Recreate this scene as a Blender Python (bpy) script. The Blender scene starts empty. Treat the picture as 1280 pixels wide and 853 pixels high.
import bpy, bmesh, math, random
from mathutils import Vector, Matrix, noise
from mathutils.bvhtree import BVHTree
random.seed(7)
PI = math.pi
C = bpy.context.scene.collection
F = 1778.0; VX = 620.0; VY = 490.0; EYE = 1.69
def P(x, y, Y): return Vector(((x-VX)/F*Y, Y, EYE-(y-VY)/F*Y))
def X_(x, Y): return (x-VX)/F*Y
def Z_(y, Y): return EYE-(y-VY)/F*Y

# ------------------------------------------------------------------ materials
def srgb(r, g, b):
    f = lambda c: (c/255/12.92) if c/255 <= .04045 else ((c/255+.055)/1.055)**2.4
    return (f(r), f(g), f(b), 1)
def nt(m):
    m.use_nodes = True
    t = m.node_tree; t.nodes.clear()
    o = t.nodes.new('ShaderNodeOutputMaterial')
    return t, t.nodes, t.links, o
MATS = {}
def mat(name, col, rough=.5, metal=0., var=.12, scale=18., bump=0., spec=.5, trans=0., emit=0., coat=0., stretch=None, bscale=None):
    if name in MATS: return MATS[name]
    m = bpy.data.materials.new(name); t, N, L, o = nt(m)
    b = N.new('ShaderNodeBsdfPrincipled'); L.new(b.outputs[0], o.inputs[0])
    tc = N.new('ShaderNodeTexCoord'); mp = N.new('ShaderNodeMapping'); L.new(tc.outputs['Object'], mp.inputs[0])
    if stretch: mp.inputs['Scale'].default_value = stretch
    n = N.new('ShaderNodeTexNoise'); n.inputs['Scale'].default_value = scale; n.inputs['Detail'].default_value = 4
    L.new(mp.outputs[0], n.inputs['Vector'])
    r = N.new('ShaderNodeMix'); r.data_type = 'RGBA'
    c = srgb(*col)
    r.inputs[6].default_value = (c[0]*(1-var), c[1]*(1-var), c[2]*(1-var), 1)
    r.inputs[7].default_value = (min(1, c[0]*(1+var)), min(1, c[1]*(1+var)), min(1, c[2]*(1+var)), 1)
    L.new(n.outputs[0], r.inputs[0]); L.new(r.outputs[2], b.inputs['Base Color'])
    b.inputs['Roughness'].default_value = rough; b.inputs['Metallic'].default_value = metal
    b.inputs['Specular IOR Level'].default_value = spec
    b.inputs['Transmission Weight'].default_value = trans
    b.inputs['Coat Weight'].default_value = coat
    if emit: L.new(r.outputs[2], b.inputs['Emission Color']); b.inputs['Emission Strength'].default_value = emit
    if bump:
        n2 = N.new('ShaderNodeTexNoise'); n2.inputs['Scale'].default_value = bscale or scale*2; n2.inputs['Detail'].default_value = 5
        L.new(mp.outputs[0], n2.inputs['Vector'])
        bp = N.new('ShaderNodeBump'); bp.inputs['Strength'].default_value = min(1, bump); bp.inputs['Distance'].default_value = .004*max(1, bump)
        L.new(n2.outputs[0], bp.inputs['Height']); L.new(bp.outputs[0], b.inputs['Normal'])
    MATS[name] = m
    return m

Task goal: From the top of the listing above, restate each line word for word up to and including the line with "def Z_(y, Y): return EYE-(y-VY)/F*Y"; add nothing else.

Solution for this task:
Recreate this scene as a Blender Python (bpy) script. The Blender scene starts empty. Treat the picture as 1280 pixels wide and 853 pixels high.
import bpy, bmesh, math, random
from mathutils import Vector, Matrix, noise
from mathutils.bvhtree import BVHTree
random.seed(7)
PI = math.pi
C = bpy.context.scene.collection
F = 1778.0; VX = 620.0; VY = 490.0; EYE = 1.69
def P(x, y, Y): return Vector(((x-VX)/F*Y, Y, EYE-(y-VY)/F*Y))
def X_(x, Y): return (x-VX)/F*Y
def Z_(y, Y): return EYE-(y-VY)/F*Y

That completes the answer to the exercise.